A mesure que s’amenuisaient les ressources de Kanga, son rêve de se marier devenait lointain jusqu’au jour où il rencontra Astou Diaby dont il tomba follement amoureux. Cet amour, il ne pourra jamais le concrétiser non par absence de volonté des deux partenaires dans les regards desquels scintillaient les flammes brulantes de l’amour, mais parce que lui, Kanga Koné, avait eu la malchance de naître d’une famille d’esclaves. L’union d’un Koné, fils d’esclave, avec une Diaby, fille de noble, était pour les parents de cette dernière la seule tradition africaine que ni l’école des Blancs, ni le modernisme n’avaient réussi à éliminer.
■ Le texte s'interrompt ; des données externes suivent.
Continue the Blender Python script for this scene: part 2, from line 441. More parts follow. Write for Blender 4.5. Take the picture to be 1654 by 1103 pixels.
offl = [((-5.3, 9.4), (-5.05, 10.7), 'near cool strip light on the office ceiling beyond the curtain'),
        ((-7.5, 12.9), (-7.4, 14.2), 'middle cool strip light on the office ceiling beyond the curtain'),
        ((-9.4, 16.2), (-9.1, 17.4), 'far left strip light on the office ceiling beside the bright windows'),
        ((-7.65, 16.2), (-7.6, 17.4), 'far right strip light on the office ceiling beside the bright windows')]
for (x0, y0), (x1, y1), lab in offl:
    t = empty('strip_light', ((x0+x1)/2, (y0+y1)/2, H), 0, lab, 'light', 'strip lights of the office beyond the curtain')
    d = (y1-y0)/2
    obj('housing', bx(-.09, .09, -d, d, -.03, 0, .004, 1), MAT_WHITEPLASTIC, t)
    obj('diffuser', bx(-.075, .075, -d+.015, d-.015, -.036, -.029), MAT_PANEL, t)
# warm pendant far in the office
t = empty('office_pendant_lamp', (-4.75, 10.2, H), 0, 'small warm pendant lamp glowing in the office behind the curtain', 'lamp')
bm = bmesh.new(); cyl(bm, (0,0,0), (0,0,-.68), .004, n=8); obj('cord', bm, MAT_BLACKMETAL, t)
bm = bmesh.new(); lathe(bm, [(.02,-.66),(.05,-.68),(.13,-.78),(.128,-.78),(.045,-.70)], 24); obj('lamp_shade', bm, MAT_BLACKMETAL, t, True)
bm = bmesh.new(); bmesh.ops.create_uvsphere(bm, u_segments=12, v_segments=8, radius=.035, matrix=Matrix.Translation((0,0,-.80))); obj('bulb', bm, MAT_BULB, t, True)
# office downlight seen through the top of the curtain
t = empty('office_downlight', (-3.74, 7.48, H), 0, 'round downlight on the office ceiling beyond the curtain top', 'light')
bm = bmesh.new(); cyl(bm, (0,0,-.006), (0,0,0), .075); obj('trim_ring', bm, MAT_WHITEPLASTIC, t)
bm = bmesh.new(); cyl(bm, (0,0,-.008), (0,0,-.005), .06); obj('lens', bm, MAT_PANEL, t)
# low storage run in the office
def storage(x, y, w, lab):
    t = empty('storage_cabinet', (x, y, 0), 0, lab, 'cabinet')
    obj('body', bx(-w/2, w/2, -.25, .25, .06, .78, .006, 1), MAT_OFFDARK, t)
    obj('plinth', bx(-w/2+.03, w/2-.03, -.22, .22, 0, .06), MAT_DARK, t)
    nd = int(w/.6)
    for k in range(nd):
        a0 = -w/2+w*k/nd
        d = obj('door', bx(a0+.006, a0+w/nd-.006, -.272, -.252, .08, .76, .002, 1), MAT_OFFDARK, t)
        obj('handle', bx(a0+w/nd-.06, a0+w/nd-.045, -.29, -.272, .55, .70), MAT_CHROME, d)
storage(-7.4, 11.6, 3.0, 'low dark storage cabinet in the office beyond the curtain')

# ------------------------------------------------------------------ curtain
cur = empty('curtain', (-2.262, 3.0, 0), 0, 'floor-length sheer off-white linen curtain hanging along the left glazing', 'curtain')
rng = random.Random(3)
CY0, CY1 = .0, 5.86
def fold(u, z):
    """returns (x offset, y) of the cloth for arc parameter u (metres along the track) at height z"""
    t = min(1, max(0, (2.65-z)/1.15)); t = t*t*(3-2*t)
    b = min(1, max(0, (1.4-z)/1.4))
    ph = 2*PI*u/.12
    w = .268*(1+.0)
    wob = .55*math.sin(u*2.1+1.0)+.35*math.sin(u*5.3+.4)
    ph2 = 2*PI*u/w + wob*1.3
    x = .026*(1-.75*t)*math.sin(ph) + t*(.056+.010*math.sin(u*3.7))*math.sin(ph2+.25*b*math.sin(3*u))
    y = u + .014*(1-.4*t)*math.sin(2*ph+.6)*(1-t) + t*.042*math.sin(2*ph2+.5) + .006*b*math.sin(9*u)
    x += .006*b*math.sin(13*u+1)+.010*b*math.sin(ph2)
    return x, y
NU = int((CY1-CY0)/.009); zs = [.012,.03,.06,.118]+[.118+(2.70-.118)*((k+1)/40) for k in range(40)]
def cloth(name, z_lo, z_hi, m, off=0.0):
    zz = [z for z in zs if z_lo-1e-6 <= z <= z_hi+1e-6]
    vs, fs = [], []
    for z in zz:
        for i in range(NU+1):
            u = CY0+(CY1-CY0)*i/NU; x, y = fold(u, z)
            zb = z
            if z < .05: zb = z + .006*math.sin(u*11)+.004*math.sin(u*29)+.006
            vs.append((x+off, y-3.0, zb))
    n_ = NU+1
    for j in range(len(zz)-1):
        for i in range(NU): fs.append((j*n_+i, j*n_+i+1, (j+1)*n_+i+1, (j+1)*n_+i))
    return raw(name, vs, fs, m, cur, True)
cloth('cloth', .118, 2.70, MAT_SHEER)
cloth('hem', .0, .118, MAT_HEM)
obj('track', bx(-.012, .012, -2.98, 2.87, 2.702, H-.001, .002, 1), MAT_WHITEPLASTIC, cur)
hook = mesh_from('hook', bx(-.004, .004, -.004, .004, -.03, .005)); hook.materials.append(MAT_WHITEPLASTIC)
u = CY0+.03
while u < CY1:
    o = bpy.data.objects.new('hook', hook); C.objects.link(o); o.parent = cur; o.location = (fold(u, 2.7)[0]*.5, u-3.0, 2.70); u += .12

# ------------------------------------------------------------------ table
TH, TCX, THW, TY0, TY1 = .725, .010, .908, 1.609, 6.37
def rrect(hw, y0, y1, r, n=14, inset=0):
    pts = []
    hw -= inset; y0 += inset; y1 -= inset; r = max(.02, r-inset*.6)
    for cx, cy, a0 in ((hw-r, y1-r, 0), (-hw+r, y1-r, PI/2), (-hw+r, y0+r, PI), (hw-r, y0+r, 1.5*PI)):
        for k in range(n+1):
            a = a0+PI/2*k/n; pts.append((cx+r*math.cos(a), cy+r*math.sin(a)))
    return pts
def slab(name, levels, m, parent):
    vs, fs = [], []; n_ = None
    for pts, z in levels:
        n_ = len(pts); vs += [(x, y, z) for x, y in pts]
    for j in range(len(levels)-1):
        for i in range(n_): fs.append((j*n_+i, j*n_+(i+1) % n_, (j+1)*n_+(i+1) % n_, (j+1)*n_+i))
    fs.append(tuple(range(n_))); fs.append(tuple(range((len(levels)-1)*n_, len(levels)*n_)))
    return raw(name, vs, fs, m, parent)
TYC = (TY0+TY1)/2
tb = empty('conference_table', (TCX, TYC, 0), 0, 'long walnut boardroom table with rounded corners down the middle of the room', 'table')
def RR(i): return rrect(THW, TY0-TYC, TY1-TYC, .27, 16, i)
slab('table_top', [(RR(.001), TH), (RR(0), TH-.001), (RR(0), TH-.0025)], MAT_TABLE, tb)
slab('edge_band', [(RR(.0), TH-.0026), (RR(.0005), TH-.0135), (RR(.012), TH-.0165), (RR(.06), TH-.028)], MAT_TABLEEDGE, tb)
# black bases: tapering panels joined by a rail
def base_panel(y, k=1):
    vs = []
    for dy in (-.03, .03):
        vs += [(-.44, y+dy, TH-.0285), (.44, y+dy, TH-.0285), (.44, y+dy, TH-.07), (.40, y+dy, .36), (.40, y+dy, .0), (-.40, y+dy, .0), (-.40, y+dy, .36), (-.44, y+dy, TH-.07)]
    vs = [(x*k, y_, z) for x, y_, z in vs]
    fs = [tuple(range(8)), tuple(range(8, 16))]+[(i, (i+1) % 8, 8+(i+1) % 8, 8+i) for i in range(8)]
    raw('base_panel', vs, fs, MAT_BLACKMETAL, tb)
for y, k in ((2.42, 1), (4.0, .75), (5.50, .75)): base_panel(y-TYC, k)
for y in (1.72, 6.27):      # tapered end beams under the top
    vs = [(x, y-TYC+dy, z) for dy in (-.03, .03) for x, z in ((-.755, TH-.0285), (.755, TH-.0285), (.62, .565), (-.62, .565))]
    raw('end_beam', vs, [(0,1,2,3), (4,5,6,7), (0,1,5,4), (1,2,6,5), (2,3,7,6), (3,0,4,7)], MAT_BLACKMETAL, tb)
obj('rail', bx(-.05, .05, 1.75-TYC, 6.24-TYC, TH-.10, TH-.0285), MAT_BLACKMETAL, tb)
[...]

La détermination de Koné à conquérir son amour s’opposa à l’intransigeance de Astou qui, ayant découvert cela seulement que plus tard, s’aperçut de l’écart entre ces deux mondes. Astou renonça à tout projet de mariage car ne se trouvant pas les qualités de “l’aigle pour s’élever au-dessus du problème″, ni n’était aussi “forte que le taureau pour bousculer la tradition”.
Pour Kanga Koné, “On ne peut à la fois sacrifier à l’immobilisme et au progrès, plaider pour la démocratie et se complaire dans le sectarisme, réclamer une entité égalitaire et souscrire au parcage d’une fraction de la communauté dans une infériorité que ne sanctionnent ni le mérite, ni la valeur.” P.59
Ainsi pris dans les mailles intenables et dégradantes des filets de la tradition et pour échapper aux pesanteurs sociologiques de son milieu, Koné n’aura plus d’autres choix que de s’évader pour la France “loin de (son) Afrique tâtonnante sur le chemin du progrès, ouvrant son ciel aux avions les plus rapides, macadamisant ses pistes ancestrales, élevant des buildings, construisant des barrages P.82”. Ce n’est que six années plutard qu’il s’aperçu que non moins que les autres africains qui se pavanaient dans les rues de la France, il était ″inutile”. Inutile tout aussi à la France à laquelle il n’apportait rien qu’à l’Afrique qu’il avait déserté.
Ceci le plongea dans un instant de réflexion par un ensemble d’interrogations: ″Qu’étais-je venu chercher en France ? (…) j’avais sous les yeux l’exemple du sacrifice quotidien de chaque être, la lutte acharnée de chaque homme pour la grandeur, la richesse et la beauté de son pays. (…) qu’avais-je donc fais, moi, pour mon pays ? je m’en étais éloigné comme d’une laideur et m’étais écœuré de ses imperfections, de ses défauts, de tout ce qui heurtait mes goûts et mes aises. (…) mon égoïsme se lamentait plutôt que de bâtir, se consumait en rancœurs plutôt qu’en énergie créatrice ou active. Et c’est moi qui prétendais jouer au censeur.” P.81
Quand il s’aperçut alors de l’erreur qu’il commettait, Kanga Koné prit le chemin du retour…
Espérons que biens d’autres jeunes partis à la recherche d’une vie meilleure lirons ce Chef d’œuvre et qu’à l’instar de Kanga Koné, ils comprendront que leur place est bien ici, en Afrique, où ils seront plus utiles qu’ils ne le sont en France, en Europe, en Amérique ou partout ailleurs dans l’hexagone.
Telle est la leçon dominante, le message majeur de ce roman de 123 pages paru en 1985 aux Nouvelles Éditions Africaines (NEA) et qui, à cet égard, reste incontestablement autobiographique. Une œuvre à lire absolument pour ne pas se rendre Inutile.